Below is a listing; write it out exactly and drop any images from it.

--- start Stored data ---

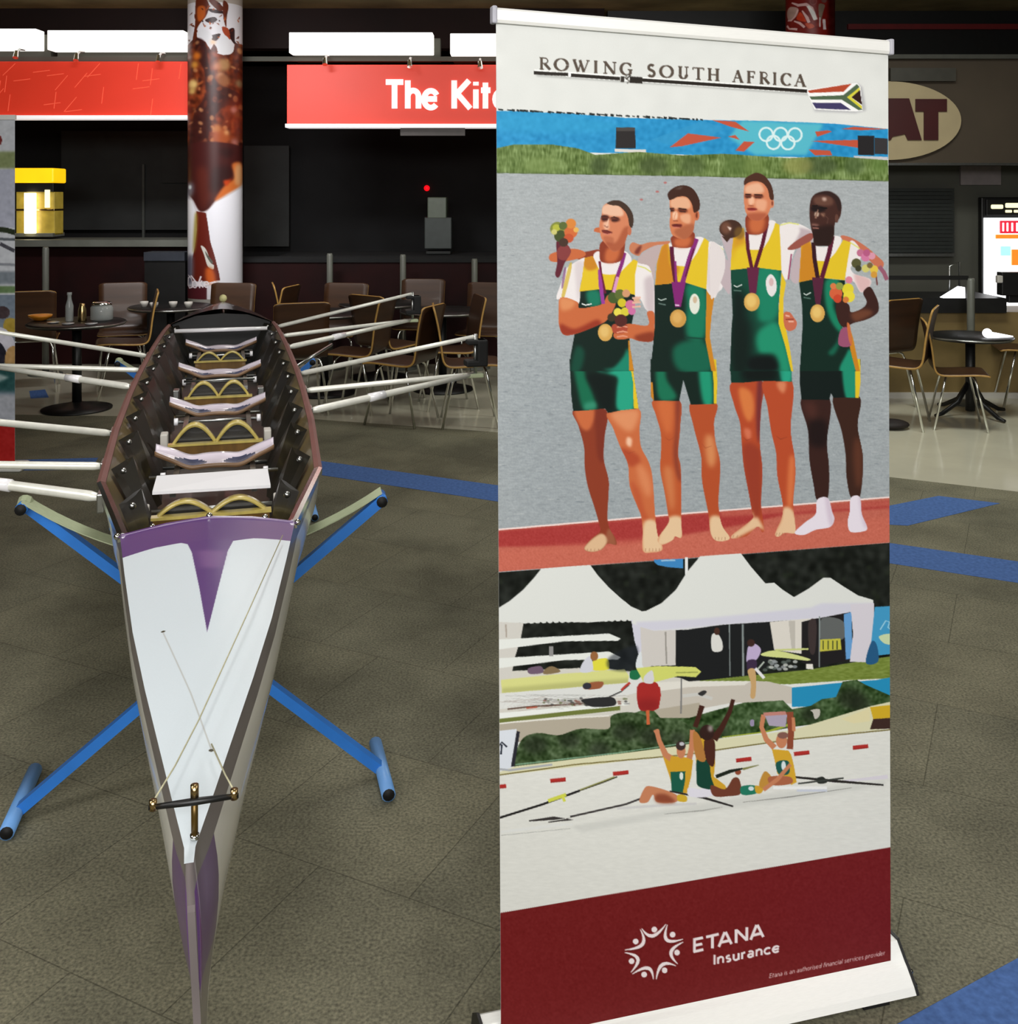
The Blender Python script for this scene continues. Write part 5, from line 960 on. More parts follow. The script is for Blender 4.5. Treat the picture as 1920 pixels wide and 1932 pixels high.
def coke_art():
    C = Canvas(345, -40, 470, 560, 2, (206, 202, 206)); C.frame(340, 0, 6.9)
    br, dk, og = (92, 36, 16), (44, 18, 18), (176, 84, 30)
    C.P((170,160,150), [(60,-200),(900,-200),(900,90),(60,90)], sm=False)
    C.P((212,210,214), [(110,90),(800,90),(800,560),(110,560)], sm=False)
    C.P(br, [(220,60),(300,20),(380,120),(350,260),(260,380),(230,460),(240,600),(200,700),(180,560),(210,360)]); C.P(og, [(240,160),(330,150),(330,280),(250,330)], soft=1)
    C.P(dk, [(380,180),(560,200),(560,230),(420,225)]); C.P(dk, [(330,320),(440,280),(480,320),(400,360)]); C.P(br, [(560,60),(620,120),(600,260),(590,400),(560,300),(550,180)]); C.P(br, [(380,80),(450,60),(560,160),(500,200)]); C.P(dk, [(610,440),(690,400),(700,560),(740,590),(690,600),(620,500)]); C.P(dk, [(400,520),(520,490),(470,580),(400,560)]); C.P((150,60,30), [(540,400),(620,420),(640,560),(560,480)])
    cr_ = np.random.default_rng(3)
    for i in range(34):
        x, y = cr_.uniform(120, 790), cr_.uniform(100, 560); a = cr_.uniform(0, 3.1); L_ = cr_.uniform(20, 70)
        C.L([br, dk, og, (128,60,30)][i % 4], [(x, y), (x+L_*.5*math.cos(a)+8, y+L_*.5*math.sin(a)), (x+L_*math.cos(a), y+L_*math.sin(a))], [4, cr_.uniform(12, 26), 3])
    m = C.P(br, [(110,620),(180,560),(240,540),(340,600),(400,700),(440,620),(500,700),(480,740),(560,760),(680,700),(700,590),(800,580),(810,2300),(100,2400)], sm=False, mask=True)
    C.noise(345, 80, 470, 400, 12, 2.5, 2.5, m, (1.2, .6, .3))
    C.P((206,206,208), [(480,590),(560,500),(640,560),(690,650),(640,740),(500,740)]); C.P((206,206,208), [(240,470),(330,440),(420,520),(380,660),(330,580),(260,540)])
    C.P(dk, [(210,560),(330,600),(380,900),(480,1100),(760,1240),(740,1380),(560,1420),(420,1600),(330,1932),(140,1932),(200,1500),(320,1300),(330,1000),(250,800)], soft=1, alpha=.8)
    for i in range(150):
        x, y = cr_.uniform(110, 800), cr_.uniform(600, 2300); C.E([(70,26,16),(130,60,26),(50,18,20),(160,84,40),(96,40,22),(196,140,90)][i % 6 if i % 5 else 5], x, y, cr_.uniform(8, 40), cr_.uniform(10, 50), ang=cr_.uniform(0,90), soft=1, alpha=.6, clip=m)
    for x, y, r, c in ((180,1130,60,(214,180,110)),(170,1210,44,(196,160,90)),(200,880,46,(190,130,50)),(230,770,50,(186,100,30)),(690,1450,44,(196,150,150)),(530,1800,110,(140,66,30)),(480,1690,50,(160,96,50)),(600,1740,30,(200,150,100)),(520,1020,50,(180,130,100)),(560,880,80,(150,110,70)),(480,900,50,(170,110,80)),(560,1080,80,(130,80,50)),(700,1860,46,(150,90,80)),(130,780,30,(214,200,190)),(760,1100,50,(120,100,70)),(740,1500,40,(120,76,40)),(430,600,26,(220,170,110))): C.E(c, x, y, r, soft=3)
    C.P((120,40,20), [(560,1400),(780,1250),(810,1700),(700,1800),(560,1600)], soft=6, alpha=.5)
    C.frame(340, 280, 6.44)
    C.P((60,22,20), [(90,-20),(740,-20),(745,180),(700,380),(560,520),(440,620),(340,740),(250,760),(180,640),(100,480)], soft=1)
    C.P((86,34,24), [(210,280),(330,260),(420,500),(330,700),(260,700)], soft=5, alpha=.7); C.P(dk, [(480,20),(640,20),(600,120),(500,100)], soft=4); C.P(dk, [(400,260),(620,240),(560,420),(380,540)], soft=5)
    C.P((190,100,44), [(620,200),(740,190),(745,420),(560,560),(420,640),(470,540),(560,430),(650,360)], soft=2); C.P((206,150,100), [(660,230),(740,210),(745,420),(660,440)], soft=3); C.P((180,60,20), [(520,400),(600,380),(640,330),(560,460)], soft=2)
    C.P((228,228,232), [(95,600),(160,640),(200,760),(205,1000),(180,1250),(110,1360),(90,1300)], sm=False); C.P((222,222,228), [(330,770),(440,650),(560,590),(720,490),(760,480),(760,1700),(480,1640),(470,1500),(420,1300),(370,1120),(340,900)], sm=False)
    C.P((96,30,20), [(210,760),(320,780),(340,900),(370,1120),(420,1290),(470,1500),(482,1580),(150,1600),(160,1340),(190,1200),(215,980)], sm=False); C.P((150,130,50), [(195,800),(222,820),(210,1100),(185,1250),(172,1200)], soft=2); C.P((100,96,110), [(95,1330),(170,1300),(165,1600),(95,1600)], soft=3)
    C.P((206,204,196), [(262,1170),(320,1210),(380,1370),(410,1400),(400,1450),(340,1410),(300,1280)]); C.P((90,90,80), [(310,1230),(350,1290),(400,1360),(380,1380),(330,1300)]); C.P((196,90,30), [(320,1440),(400,1450),(430,1600),(330,1600)], soft=3)
    C.P((112,112,124), [(100,430),(170,440),(160,560),(100,600)], soft=4); C.E((200,210,210), 135, 475, 18, 26, soft=1)
    C.P((74,26,32), [(90,1660),(330,1650),(330,1900),(90,1900)], sm=False); C.P((30,30,32), [(90,1900),(800,1900),(800,2000),(90,2000)], sm=False)
    wl = (232,222,226); C.frame(340, 280, 6.44)
    C.L(wl, arc(180, 1600, 62, 70, 30, -30)[:1]+[(150,1530),(118,1560),(110,1640),(130,1680),(170,1660)], 16); C.L(wl, [(115,1525),(150,1560),(165,1610)], 10)
    a = [(192+26*math.cos(t_), 1630+40*math.sin(t_)) for t_ in np.linspace(0, 6.28, 20)]; C.L(wl, a, 14)
    C.L(wl, [(265,1530),(240,1600),(250,1670)], 18); C.L(wl, [(275,1580),(250,1620),(290,1665)], 16); a = [(325+26*math.cos(t_), 1628-34*math.sin(t_)) for t_ in np.linspace(0, 5.4, 18)]; C.L(wl, a, 12); C.L(wl, [(302,1630),(348,1620)], 8); C.L(wl, [(360,1610),(420,1600),(470,1620)], [12,22,8])
    return C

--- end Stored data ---

§ Worked solution
The Blender Python script for this scene continues. Write part 5, from line 960 on. More parts follow. The script is for Blender 4.5. Treat the picture as 1920 pixels wide and 1932 pixels high.
def coke_art():
    C = Canvas(345, -40, 470, 560, 2, (206, 202, 206)); C.frame(340, 0, 6.9)
    br, dk, og = (92, 36, 16), (44, 18, 18), (176, 84, 30)
    C.P((170,160,150), [(60,-200),(900,-200),(900,90),(60,90)], sm=False)
    C.P((212,210,214), [(110,90),(800,90),(800,560),(110,560)], sm=False)
    C.P(br, [(220,60),(300,20),(380,120),(350,260),(260,380),(230,460),(240,600),(200,700),(180,560),(210,360)]); C.P(og, [(240,160),(330,150),(330,280),(250,330)], soft=1)
    C.P(dk, [(380,180),(560,200),(560,230),(420,225)]); C.P(dk, [(330,320),(440,280),(480,320),(400,360)]); C.P(br, [(560,60),(620,120),(600,260),(590,400),(560,300),(550,180)]); C.P(br, [(380,80),(450,60),(560,160),(500,200)]); C.P(dk, [(610,440),(690,400),(700,560),(740,590),(690,600),(620,500)]); C.P(dk, [(400,520),(520,490),(470,580),(400,560)]); C.P((150,60,30), [(540,400),(620,420),(640,560),(560,480)])
    cr_ = np.random.default_rng(3)
    for i in range(34):
        x, y = cr_.uniform(120, 790), cr_.uniform(100, 560); a = cr_.uniform(0, 3.1); L_ = cr_.uniform(20, 70)
        C.L([br, dk, og, (128,60,30)][i % 4], [(x, y), (x+L_*.5*math.cos(a)+8, y+L_*.5*math.sin(a)), (x+L_*math.cos(a), y+L_*math.sin(a))], [4, cr_.uniform(12, 26), 3])
    m = C.P(br, [(110,620),(180,560),(240,540),(340,600),(400,700),(440,620),(500,700),(480,740),(560,760),(680,700),(700,590),(800,580),(810,2300),(100,2400)], sm=False, mask=True)
    C.noise(345, 80, 470, 400, 12, 2.5, 2.5, m, (1.2, .6, .3))
    C.P((206,206,208), [(480,590),(560,500),(640,560),(690,650),(640,740),(500,740)]); C.P((206,206,208), [(240,470),(330,440),(420,520),(380,660),(330,580),(260,540)])
    C.P(dk, [(210,560),(330,600),(380,900),(480,1100),(760,1240),(740,1380),(560,1420),(420,1600),(330,1932),(140,1932),(200,1500),(320,1300),(330,1000),(250,800)], soft=1, alpha=.8)
    for i in range(150):
        x, y = cr_.uniform(110, 800), cr_.uniform(600, 2300); C.E([(70,26,16),(130,60,26),(50,18,20),(160,84,40),(96,40,22),(196,140,90)][i % 6 if i % 5 else 5], x, y, cr_.uniform(8, 40), cr_.uniform(10, 50), ang=cr_.uniform(0,90), soft=1, alpha=.6, clip=m)
    for x, y, r, c in ((180,1130,60,(214,180,110)),(170,1210,44,(196,160,90)),(200,880,46,(190,130,50)),(230,770,50,(186,100,30)),(690,1450,44,(196,150,150)),(530,1800,110,(140,66,30)),(480,1690,50,(160,96,50)),(600,1740,30,(200,150,100)),(520,1020,50,(180,130,100)),(560,880,80,(150,110,70)),(480,900,50,(170,110,80)),(560,1080,80,(130,80,50)),(700,1860,46,(150,90,80)),(130,780,30,(214,200,190)),(760,1100,50,(120,100,70)),(740,1500,40,(120,76,40)),(430,600,26,(220,170,110))): C.E(c, x, y, r, soft=3)
    C.P((120,40,20), [(560,1400),(780,1250),(810,1700),(700,1800),(560,1600)], soft=6, alpha=.5)
    C.frame(340, 280, 6.44)
    C.P((60,22,20), [(90,-20),(740,-20),(745,180),(700,380),(560,520),(440,620),(340,740),(250,760),(180,640),(100,480)], soft=1)
    C.P((86,34,24), [(210,280),(330,260),(420,500),(330,700),(260,700)], soft=5, alpha=.7); C.P(dk, [(480,20),(640,20),(600,120),(500,100)], soft=4); C.P(dk, [(400,260),(620,240),(560,420),(380,540)], soft=5)
    C.P((190,100,44), [(620,200),(740,190),(745,420),(560,560),(420,640),(470,540),(560,430),(650,360)], soft=2); C.P((206,150,100), [(660,230),(740,210),(745,420),(660,440)], soft=3); C.P((180,60,20), [(520,400),(600,380),(640,330),(560,460)], soft=2)
    C.P((228,228,232), [(95,600),(160,640),(200,760),(205,1000),(180,1250),(110,1360),(90,1300)], sm=False); C.P((222,222,228), [(330,770),(440,650),(560,590),(720,490),(760,480),(760,1700),(480,1640),(470,1500),(420,1300),(370,1120),(340,900)], sm=False)
    C.P((96,30,20), [(210,760),(320,780),(340,900),(370,1120),(420,1290),(470,1500),(482,1580),(150,1600),(160,1340),(190,1200),(215,980)], sm=False); C.P((150,130,50), [(195,800),(222,820),(210,1100),(185,1250),(172,1200)], soft=2); C.P((100,96,110), [(95,1330),(170,1300),(165,1600),(95,1600)], soft=3)
    C.P((206,204,196), [(262,1170),(320,1210),(380,1370),(410,1400),(400,1450),(340,1410),(300,1280)]); C.P((90,90,80), [(310,1230),(350,1290),(400,1360),(380,1380),(330,1300)]); C.P((196,90,30), [(320,1440),(400,1450),(430,1600),(330,1600)], soft=3)
    C.P((112,112,124), [(100,430),(170,440),(160,560),(100,600)], soft=4); C.E((200,210,210), 135, 475, 18, 26, soft=1)
    C.P((74,26,32), [(90,1660),(330,1650),(330,1900),(90,1900)], sm=False); C.P((30,30,32), [(90,1900),(800,1900),(800,2000),(90,2000)], sm=False)
    wl = (232,222,226); C.frame(340, 280, 6.44)
    C.L(wl, arc(180, 1600, 62, 70, 30, -30)[:1]+[(150,1530),(118,1560),(110,1640),(130,1680),(170,1660)], 16); C.L(wl, [(115,1525),(150,1560),(165,1610)], 10)
    a = [(192+26*math.cos(t_), 1630+40*math.sin(t_)) for t_ in np.linspace(0, 6.28, 20)]; C.L(wl, a, 14)
    C.L(wl, [(265,1530),(240,1600),(250,1670)], 18); C.L(wl, [(275,1580),(250,1620),(290,1665)], 16); a = [(325+26*math.cos(t_), 1628-34*math.sin(t_)) for t_ in np.linspace(0, 5.4, 18)]; C.L(wl, a, 12); C.L(wl, [(302,1630),(348,1620)], 8); C.L(wl, [(360,1610),(420,1600),(470,1620)], [12,22,8])
    return C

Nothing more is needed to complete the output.